Now we perform the binary operations.
${{\left( \dfrac{5}{13} \right)}^{2}}+{{\left( \cos \theta \right)}^{2}}=1 \\
\Rightarrow {{\left( \cos \theta \right)}^{2}}=1-\dfrac{25}{169}=\dfrac{144}{169} \\
\Rightarrow \left( \cos \theta \right)=\pm \dfrac{12}{13} \\
$
The value of $\cos \theta $ in quadrant II will be negative and that’s why $\left( \cos \theta \right)=-\dfrac{12}{13}$.
We can find the identity which gives $\tan x=\dfrac{\sin x}{\cos x}$.
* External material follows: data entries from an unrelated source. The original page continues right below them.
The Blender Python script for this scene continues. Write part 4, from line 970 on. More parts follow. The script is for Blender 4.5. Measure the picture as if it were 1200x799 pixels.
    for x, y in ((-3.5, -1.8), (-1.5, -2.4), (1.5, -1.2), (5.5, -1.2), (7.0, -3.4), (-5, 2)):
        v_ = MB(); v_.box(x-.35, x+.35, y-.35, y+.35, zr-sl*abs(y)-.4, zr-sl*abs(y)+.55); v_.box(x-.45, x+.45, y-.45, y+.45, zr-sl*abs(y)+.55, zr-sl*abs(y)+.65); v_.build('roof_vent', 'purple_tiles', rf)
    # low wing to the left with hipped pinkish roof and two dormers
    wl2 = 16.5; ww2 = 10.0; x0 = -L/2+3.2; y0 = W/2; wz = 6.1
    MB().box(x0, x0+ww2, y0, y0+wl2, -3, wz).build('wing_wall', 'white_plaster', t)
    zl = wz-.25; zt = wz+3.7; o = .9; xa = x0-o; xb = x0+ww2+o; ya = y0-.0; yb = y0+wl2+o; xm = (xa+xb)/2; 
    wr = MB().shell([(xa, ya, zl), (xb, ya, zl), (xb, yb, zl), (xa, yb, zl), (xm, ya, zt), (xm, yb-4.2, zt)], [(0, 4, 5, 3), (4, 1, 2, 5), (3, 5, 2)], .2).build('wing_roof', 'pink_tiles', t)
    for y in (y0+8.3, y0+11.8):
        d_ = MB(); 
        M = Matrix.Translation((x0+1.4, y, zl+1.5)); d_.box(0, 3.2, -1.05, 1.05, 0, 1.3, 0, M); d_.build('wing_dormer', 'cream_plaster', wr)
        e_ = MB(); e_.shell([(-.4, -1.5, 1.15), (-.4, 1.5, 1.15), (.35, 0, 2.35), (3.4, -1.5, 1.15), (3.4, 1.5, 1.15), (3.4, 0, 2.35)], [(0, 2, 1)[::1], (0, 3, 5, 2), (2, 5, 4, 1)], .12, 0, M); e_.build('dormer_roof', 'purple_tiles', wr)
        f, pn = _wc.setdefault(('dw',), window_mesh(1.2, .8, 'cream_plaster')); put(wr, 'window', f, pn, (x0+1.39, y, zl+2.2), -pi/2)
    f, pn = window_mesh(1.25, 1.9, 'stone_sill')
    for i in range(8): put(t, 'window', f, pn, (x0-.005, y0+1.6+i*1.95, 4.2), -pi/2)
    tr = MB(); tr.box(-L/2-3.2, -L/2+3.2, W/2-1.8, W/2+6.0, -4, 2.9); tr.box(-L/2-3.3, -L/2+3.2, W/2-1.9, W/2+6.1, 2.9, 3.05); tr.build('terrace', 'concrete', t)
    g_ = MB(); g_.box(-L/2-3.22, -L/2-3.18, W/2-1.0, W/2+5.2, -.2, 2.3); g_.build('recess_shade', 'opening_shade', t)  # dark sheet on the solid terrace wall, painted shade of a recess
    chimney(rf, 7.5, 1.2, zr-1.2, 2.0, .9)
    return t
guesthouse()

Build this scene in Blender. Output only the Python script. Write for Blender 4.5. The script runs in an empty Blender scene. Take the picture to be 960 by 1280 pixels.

Putting the values we get,
$\tan \theta =\dfrac{\sin \theta }{\cos \theta }\\
\Rightarrow\tan \theta =\dfrac{\dfrac{5}{13}}{-\dfrac{12}{13}}\\
\Rightarrow\tan \theta =-\dfrac{5}{12}\\$
We can find the value of $\sec \theta ,\csc \theta ,\cot \theta $ from the relation of \[\left( \sec x \right)=\dfrac{1}{\cos x},\left( \csc x \right)=\dfrac{1}{\sin x},\left( \cot x \right)=\dfrac{1}{\tan x}\].
Putting the value, we get,
\[\Rightarrow \left( \sec \theta \right)=\dfrac{1}{\cos \theta }=-\dfrac{13}{12}\]
\[\Rightarrow \left( \csc \theta \right)=\dfrac{1}{\sin \theta }=\dfrac{13}{5}\]
\[\Rightarrow \left( \cot \theta \right)=\dfrac{1}{\tan \theta }=-\dfrac{12}{5}\]

Hence, in this way we have found the values of all other trigonometric functions.

Note: In addition to the reciprocal relationships of certain trigonometric functions, two other types of relationships exist. These relationships, known as trigonometric identities, include functional relationships and Pythagorean relationships.